WORK REQUIRED:
Extract the lines of the material below, beginning with the first and ending with the line that holds "S.cycles.max_bounces = 6;". Skip every picture.

PROVIDED DATA:
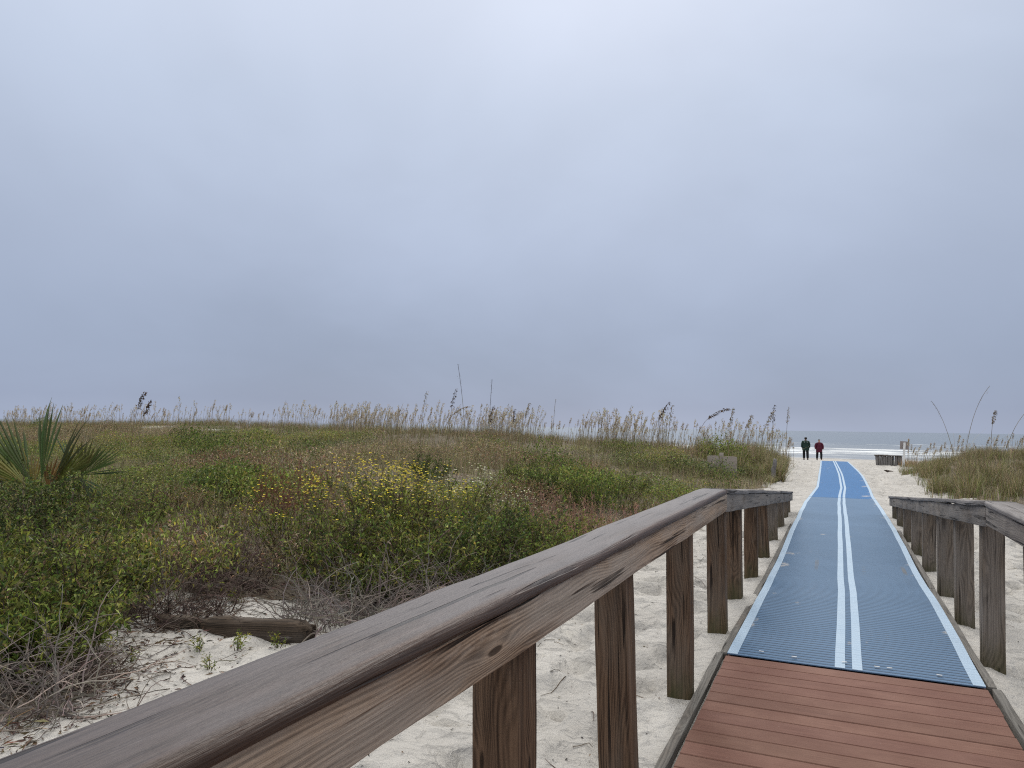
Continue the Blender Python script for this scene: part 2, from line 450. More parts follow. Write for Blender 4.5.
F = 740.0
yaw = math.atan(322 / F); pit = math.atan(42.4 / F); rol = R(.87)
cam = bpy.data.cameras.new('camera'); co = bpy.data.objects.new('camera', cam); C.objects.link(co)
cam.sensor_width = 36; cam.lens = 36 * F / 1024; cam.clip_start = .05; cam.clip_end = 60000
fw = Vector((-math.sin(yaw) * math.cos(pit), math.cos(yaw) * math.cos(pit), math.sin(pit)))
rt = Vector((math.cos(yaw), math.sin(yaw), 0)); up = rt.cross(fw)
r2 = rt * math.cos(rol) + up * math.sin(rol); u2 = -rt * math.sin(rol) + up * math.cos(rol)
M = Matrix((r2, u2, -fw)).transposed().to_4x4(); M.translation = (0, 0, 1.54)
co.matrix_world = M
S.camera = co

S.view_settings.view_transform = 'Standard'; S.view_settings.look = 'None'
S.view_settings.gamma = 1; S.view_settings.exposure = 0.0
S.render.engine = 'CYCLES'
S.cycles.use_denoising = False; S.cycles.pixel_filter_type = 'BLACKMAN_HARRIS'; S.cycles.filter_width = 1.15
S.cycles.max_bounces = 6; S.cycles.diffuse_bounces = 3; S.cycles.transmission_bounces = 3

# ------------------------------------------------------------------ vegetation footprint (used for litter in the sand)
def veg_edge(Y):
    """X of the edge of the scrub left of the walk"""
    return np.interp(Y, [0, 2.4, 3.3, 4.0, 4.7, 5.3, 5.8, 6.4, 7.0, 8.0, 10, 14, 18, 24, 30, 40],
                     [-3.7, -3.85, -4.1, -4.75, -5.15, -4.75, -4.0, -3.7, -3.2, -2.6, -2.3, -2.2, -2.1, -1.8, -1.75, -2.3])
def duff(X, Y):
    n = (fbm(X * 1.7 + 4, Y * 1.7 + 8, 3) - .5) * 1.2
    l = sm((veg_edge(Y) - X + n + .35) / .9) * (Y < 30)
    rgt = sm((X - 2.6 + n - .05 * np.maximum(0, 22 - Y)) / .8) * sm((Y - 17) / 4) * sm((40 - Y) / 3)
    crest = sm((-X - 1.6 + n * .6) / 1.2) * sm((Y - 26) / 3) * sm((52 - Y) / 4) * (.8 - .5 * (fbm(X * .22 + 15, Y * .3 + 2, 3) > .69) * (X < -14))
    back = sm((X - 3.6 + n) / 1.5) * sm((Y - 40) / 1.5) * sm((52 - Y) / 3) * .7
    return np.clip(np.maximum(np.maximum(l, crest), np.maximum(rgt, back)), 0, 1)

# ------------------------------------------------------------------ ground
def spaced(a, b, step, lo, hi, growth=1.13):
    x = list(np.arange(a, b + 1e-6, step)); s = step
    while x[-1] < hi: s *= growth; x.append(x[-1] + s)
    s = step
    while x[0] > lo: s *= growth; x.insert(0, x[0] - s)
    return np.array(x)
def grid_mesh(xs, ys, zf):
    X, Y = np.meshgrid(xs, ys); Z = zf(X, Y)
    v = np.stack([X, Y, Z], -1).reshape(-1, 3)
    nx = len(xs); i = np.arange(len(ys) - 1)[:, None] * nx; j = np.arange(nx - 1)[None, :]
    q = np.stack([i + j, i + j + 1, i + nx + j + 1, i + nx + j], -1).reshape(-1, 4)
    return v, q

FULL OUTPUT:
Continue the Blender Python script for this scene: part 2, from line 450. More parts follow. Write for Blender 4.5.
F = 740.0
yaw = math.atan(322 / F); pit = math.atan(42.4 / F); rol = R(.87)
cam = bpy.data.cameras.new('camera'); co = bpy.data.objects.new('camera', cam); C.objects.link(co)
cam.sensor_width = 36; cam.lens = 36 * F / 1024; cam.clip_start = .05; cam.clip_end = 60000
fw = Vector((-math.sin(yaw) * math.cos(pit), math.cos(yaw) * math.cos(pit), math.sin(pit)))
rt = Vector((math.cos(yaw), math.sin(yaw), 0)); up = rt.cross(fw)
r2 = rt * math.cos(rol) + up * math.sin(rol); u2 = -rt * math.sin(rol) + up * math.cos(rol)
M = Matrix((r2, u2, -fw)).transposed().to_4x4(); M.translation = (0, 0, 1.54)
co.matrix_world = M
S.camera = co

S.view_settings.view_transform = 'Standard'; S.view_settings.look = 'None'
S.view_settings.gamma = 1; S.view_settings.exposure = 0.0
S.render.engine = 'CYCLES'
S.cycles.use_denoising = False; S.cycles.pixel_filter_type = 'BLACKMAN_HARRIS'; S.cycles.filter_width = 1.15
S.cycles.max_bounces = 6; S.cycles.diffuse_bounces = 3; S.cycles.transmission_bounces = 3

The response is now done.